As per the terms, the total cost was agreed upon, with a specified completion timeline of one year. However, disputes arose regarding delays and alleged breaches of the contract.
The appellant accused the respondent of not meeting the deadline. On the other hand, the respondent attributed the delay to the appellant's failure to fulfill its obligations, resulting in losses to him.
Despite the respondent completing the work on 30 November 2014, the appellant allegedly failed to clear the respondent's bills. It led to the latter filing a suit for recovery of dues totaling Rs.53,01,812.

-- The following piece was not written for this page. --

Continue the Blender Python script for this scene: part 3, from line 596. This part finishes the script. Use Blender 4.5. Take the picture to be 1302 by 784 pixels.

In response, the appellant applied to invoke arbitration under Section 8 of the Arbitration and Conciliation (A&C) Act, 1996 in the Commercial Court, Saket. However, the district judge dismissed the application. He held that there was no valid and binding arbitration agreement between the parties, hence, Section 8 was inapplicable.
Aggrieved by the order, the appellant appealed before the high court under Section 37 of the A&C Act. It cited Clause 9 of the work order along with other clauses in the agreement. The appellant added that the General Conditions of Contract (GCC) issued by the DMRC had an arbitration Clause 85, which also applied to the work order between the appellant and the respondent.
However, the respondent contended that since he was not a party to the contract between the DMRC and the appellant, the arbitration clause was not binding on him.
Clause 9 of the work order stated, “The contract is completely on a back-to-back basis. The specific points/clauses have been mentioned in the order for your convenience. Any omission on our part shall not absolve you from your responsibility of going through the various clauses in the contract agreement with DMRC, including specifications, general and special conditions.”
The court examined the contentions raised by both parties, particularly the interpretation of Section 7(5) of the A&C Act. It referred to the previous judicial interpretations, including the decision of the Supreme Court in the 2009 M.R. Engineers & Contractors (P) Ltd. v. Som Datt Builders Ltd case.
The top court had distinguished between a 'mere reference to another document' and 'incorporation of the terms and conditions of the document in the contract’. It emphasized that explicit incorporation of T&C from another document into the contract was essential for the arbitration clause to be applicable.
Thus, based on this premise, Justice Rajiv Shakdher and Justice Bansal noted instances where such absorptions occurred. They highlighted the necessity for a specific reference to the arbitration clause for its inclusion in the contract.
The bench analyzed the legal position in 'single-contract' and 'two-contract' cases. It observed that in a single contract, a general reference to a standard form contract sufficed for the incorporation of an arbitration clause. However, in a two-contract case, specific reference to the arbitration clause in the earlier contract was necessary for its inclusion in the subsequent contract.
Thus, the court ruled that it was a two-contract case, as the parties to the main contract and the work order were different. Therefore, the arbitration clause (the main contract between the appellant and the DMRC) could not be incorporated into the work-order through a general reference.
The bench analyzed Clause 9 of the work order and noted that it lacked a clear intention to incorporate the arbitration clause from the main contract.
It also examined Clause 85 of the GCC, which outlined the arbitration process between the DMRC and the appellant. The court noted that it was inherently inapplicable to the contract between the appellant and the respondent. That’s because it referred to disputes between the DMRC and the appellant, not the appellant and the respondent.
Thus, the court upheld the decision of the Commercial Court and dismissed the appellant’s appeal.